Quando ela levantava a voz, tudo ficava em sentido, que a estridência do esganiçado assustava quem quer que fosse.
O mesmo se passava com Pardalinho que não sabia falar, mas apenas ralhar.
Aguércia saía da quinta do Ferrador por volta das 10, não gostava de bengala ou bordão, mas apoiava-se sempre num tanganho que, dizia, sempre lhe dava para matar alguma cobra que se lhe atravessasse ao caminho ou até para dar alguma bordoada nalgum garoto mais atrevido que lhe reclamasse uma amostra das mamas avultadas que sobressaíam volumosas da blusa. Aí afinava, esganiçava a voz e os garotos desapareciam não fosse a mãe aparecer e terem o merecido castigo.
Era ecologista a menina Aguércia: tratava de tudo na quinta sem qualquer fertilizante e tinha um jardim de ervas digno de qualquer ervanária.

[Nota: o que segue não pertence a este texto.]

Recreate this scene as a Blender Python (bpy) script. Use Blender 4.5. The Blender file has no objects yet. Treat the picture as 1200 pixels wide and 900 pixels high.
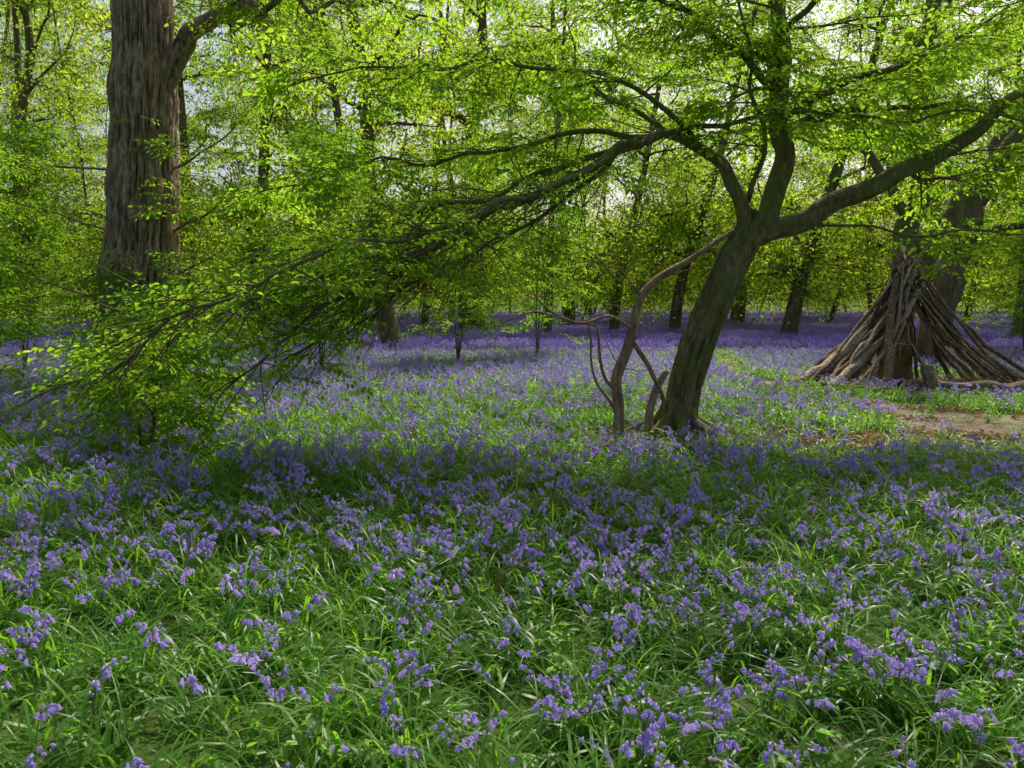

Sabia o nome e os efeitos de cada uma:  fel da terra, néveda, manjericão, mantrastes, manjerico, pimpinela, segurelha, sarpão, louro, manjerona, alecrim, alfazema, orégãos, poejos, bolsa do pastor, que sei eu...
À entrada da casa tinha sempre dois vasos de vergamota com que se perfumava por debaixo dos sovacos, aspergindo-se com uns raminhos da dita. Ainda, por mais de uma vez me explicou as virtudes de cada uma. Já as perdi... E é pena que este saber, vai-se.
Isto tudo faz-me lembrar aqueles que defendem que o senso comum é para desprezar! Qual quê?! O saber de senso comum, se bem que seja superficial, empírico, mal fundamentado, tradicional, conservador, subjectivo e muito mais, é a base de todo o saber. Afinal, todos os outros assentam  neste saber de experiência feito, que permite a um bosquímane sobreviver no deserto, enquanto um biólogo morre de sede se não for provido de água. O senso comum é primário mas, por isso mesmo, é a raíz de todos os outros saberes. Podemos viver sem conhecer leis científicas, doutrinas filosóficas, estilos estéticos e por aí fora, mas nunca sem senso comum.
E mais: o seu primo bom senso também dá muito jeito.
Por causa deste bom senso é que entendo que já vos massacrei com tanta palavra balofa e por isso me despeço...
XXXXXXXXXXIIIIIIIIIIIIIIIIIIIGGGGGGGGGGGGGGGGGGGGGGRAAAAAAAAAANNDDDEE

2 comentários:

pratitamem disse...

É bom vir aqui, assim de vez em vez sem aquela algazarra de outros tempos! Quero dizer que tenho saudades desse tempo, tipo as saudades do querido Eduardo Lourenço, mas não chegam a ser saudades porque, na verdade venho aqui, como não vou ao meu facebook! Não sei se ainda está em vigor? Aqui venho sempre que venho á terra que em terra me fará! Bem e assim sendo essa certeza! Diz, vai vai e sente este mundo que é o teu, assim eu vou e aqui estou, sentindo e vivendo aquilo que escreves e que tanto me diz e me alenta...mais um belo texto camarada Karraio! Obrigado por não deixares de ser FILOSOFO! Fazeis sempre pouca falta em tempo de festa...Mas sem vós já tinhamos apodrecido completamente!
Um XIIII GRANNDDDDD!

pratitamem disse...

Queria dizer Chagoto! Claro! mas hoje tive com o karraio e como pra mim as fábricas familiares tem só um tipo de farinha! Claro queria dizer como se entende no texto, um bem haja ao senhor professor!